Battery prices p/watt and watt p/kg are plummeting at a rate of knots. Re: that and your (totally wrong?) figures on loss per car:

http://www.autonews.com/article/20180717/RETAIL/180719816/tesla-earnings-musk-manufacturing

EDIT: for the lazy

Tesla Model 3 critic flips view, sees possible 30% profit margin
4-5 minutes

The rollout of Tesla Inc.’s Model 3 electric sedan over the last year was plagued by delays and doubts over whether it could ever be profitable. Now, one of car’s most outspoken early critics has changed his view.

Munro & Associates, a small Detroit-area firm that disassembles new cars and analyzes them down to the nuts and bolts, came out in April with damning findings that the Model 3 was poorly built and – even worse for Tesla’s long-term outlook – costly to build. On that second point, at least, founder Sandy Munro has reversed course.

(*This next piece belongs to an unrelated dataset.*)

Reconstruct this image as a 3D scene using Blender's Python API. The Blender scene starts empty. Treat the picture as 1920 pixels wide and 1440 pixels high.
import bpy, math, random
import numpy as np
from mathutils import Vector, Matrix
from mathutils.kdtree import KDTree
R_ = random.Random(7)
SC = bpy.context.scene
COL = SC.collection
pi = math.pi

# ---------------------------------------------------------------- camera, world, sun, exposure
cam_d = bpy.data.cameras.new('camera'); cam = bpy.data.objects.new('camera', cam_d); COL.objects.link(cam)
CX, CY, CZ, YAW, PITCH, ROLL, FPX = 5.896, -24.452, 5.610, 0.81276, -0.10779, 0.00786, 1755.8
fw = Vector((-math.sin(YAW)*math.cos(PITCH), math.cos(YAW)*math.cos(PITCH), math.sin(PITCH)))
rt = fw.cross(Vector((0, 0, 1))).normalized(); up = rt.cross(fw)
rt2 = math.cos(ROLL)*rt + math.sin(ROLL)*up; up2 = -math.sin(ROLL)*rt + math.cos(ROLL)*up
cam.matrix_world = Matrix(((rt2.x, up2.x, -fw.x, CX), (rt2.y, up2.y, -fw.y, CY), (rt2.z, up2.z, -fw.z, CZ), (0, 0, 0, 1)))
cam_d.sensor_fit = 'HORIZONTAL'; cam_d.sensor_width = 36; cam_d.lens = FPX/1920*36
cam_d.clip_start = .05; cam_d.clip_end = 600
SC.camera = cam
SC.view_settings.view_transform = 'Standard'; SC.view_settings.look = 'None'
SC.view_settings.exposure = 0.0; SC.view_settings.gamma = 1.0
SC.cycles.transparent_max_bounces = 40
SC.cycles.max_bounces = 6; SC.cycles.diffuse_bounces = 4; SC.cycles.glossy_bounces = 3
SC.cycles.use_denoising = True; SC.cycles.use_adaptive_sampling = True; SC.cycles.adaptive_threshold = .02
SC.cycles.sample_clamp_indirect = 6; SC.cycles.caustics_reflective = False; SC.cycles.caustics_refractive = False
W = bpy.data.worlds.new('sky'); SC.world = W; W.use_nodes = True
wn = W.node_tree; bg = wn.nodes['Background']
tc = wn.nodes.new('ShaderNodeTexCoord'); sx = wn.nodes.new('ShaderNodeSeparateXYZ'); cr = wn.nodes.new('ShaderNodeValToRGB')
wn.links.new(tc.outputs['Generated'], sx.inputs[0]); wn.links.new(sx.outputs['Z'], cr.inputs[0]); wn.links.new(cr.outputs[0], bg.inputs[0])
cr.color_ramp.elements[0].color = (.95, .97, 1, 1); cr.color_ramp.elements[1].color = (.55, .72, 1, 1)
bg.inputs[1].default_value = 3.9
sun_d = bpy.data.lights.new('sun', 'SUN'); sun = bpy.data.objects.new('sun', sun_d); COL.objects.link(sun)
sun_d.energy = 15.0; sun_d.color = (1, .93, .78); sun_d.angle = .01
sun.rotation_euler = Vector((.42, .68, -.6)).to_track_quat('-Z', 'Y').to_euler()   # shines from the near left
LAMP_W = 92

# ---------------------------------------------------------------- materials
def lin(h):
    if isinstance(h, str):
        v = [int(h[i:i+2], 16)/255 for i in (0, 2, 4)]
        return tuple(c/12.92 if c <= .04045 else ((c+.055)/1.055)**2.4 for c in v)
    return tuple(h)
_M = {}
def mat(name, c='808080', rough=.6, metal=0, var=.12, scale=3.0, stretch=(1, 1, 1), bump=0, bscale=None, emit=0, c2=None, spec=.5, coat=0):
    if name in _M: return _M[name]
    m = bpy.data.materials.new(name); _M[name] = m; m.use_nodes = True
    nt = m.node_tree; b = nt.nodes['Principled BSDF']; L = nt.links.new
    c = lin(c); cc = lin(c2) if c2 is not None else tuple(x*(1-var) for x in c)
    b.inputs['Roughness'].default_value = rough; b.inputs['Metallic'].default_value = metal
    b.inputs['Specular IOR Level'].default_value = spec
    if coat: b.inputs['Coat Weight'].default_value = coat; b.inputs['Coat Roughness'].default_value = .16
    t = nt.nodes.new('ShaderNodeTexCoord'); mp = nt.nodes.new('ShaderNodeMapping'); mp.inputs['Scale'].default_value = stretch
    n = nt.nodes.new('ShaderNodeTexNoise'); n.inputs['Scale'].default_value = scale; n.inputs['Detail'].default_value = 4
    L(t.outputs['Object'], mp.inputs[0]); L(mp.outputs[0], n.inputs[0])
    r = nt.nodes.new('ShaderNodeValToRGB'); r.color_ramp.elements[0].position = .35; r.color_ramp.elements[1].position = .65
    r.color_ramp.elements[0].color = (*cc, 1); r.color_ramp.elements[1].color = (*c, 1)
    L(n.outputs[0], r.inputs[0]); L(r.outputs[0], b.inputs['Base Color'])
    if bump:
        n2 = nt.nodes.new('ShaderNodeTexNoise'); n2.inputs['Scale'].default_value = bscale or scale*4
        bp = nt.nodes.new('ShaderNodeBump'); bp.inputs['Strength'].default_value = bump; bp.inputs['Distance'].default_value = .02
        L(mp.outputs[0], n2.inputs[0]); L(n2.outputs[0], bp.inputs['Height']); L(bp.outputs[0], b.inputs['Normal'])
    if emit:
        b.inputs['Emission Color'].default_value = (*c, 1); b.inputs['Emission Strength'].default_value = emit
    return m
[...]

Upon further analysis, his firm has found that the sedan can be profitable. It may even have the potential to make a 30 percent margin, which would be unmatched by any other other battery-powered vehicle.

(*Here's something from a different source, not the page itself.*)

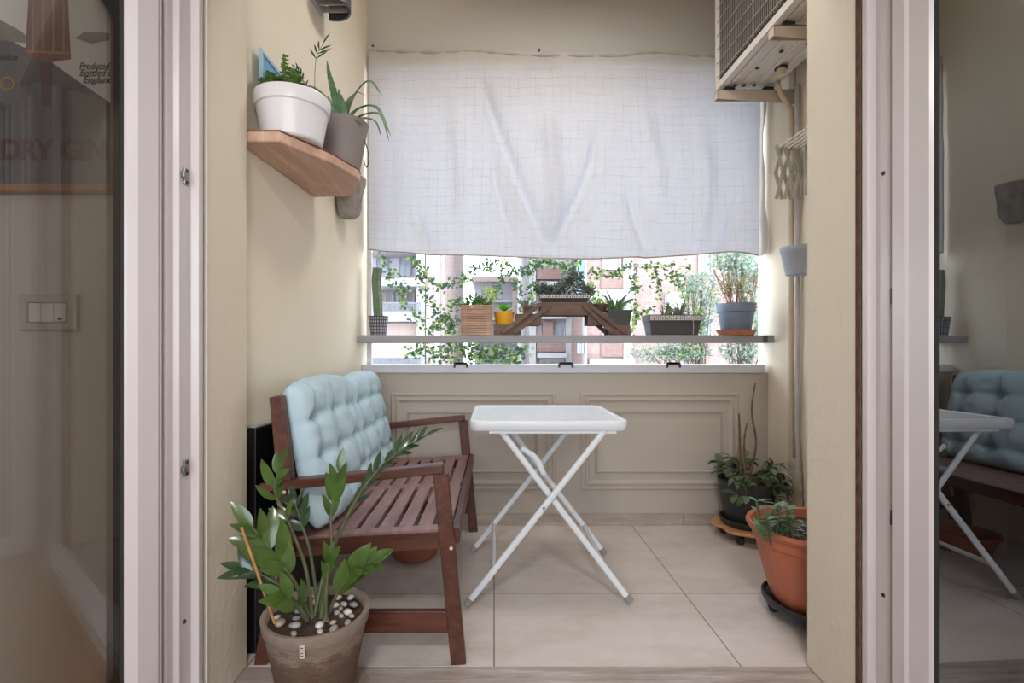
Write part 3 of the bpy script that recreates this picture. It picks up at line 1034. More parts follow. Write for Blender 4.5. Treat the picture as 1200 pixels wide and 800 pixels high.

“A lot of crow is being eaten around here,” Munro said in an interview posted Monday by “Autoline After Hours,” a show streamed weekly by a Metro Detroit broadcaster. “No electric car is getting 30 percent. Nobody.”

Munro said the systems that impressed him most were the tight integration of circuit board components, which he calls “a symphony of engineering,” and the efficiency of the battery developed by Tesla and Panasonic Corp. Munro also pointed to a comprehensive side-by-side comparison of the parts and materials used by the Model 3, General Motors’ Chevrolet Bolt, and BMW AG’s i3, in which the Model 3 comes out favorably.

The Munro report echoes a teardown published in June by German magazine WirtschaftsWoche. That analysis, conducted by German car engineers, found that the Model 3 costs about $28,000 to build – $18,000 for materials and $10,000 for production. The cheapest Model 3 currently available starts at about $50,000, though a $35,000 version is planned by around the end of this year.

CEO Elon Musk has based his prediction that Tesla will be profitable in the third and fourth quarters of this year on its ability to produce 5,000 of the sedans a week. The company exceeded that threshold in the last week of June, producing 5,031 units, but has yet to prove it can sustain those numbers. In an interview with Bloomberg Businessweek last week, Musk said Tesla should be able to reach mass production without much strain in August.

Tesla has set a long-term target for the Model 3 to earn a 25 percent gross margin. In May, the company said it expected a “slightly lower” margin in the “medium term” because it dialed back automation in certain areas of manufacturing the car, boosting labor costs.

Tariffs, higher commodity prices and a weaker U.S. dollar also may drag on the sedan’s profitability, though consumers were paying more for it on average than Tesla expected, Musk and CFO Deepak Ahuja wrote in their quarterly letter to shareholders.

“The Model 3 is profitable,” Munro said. “I didn’t think it was going to happen this way.”

Car companies have been screwing parts suppliers for ever, nothing to see here.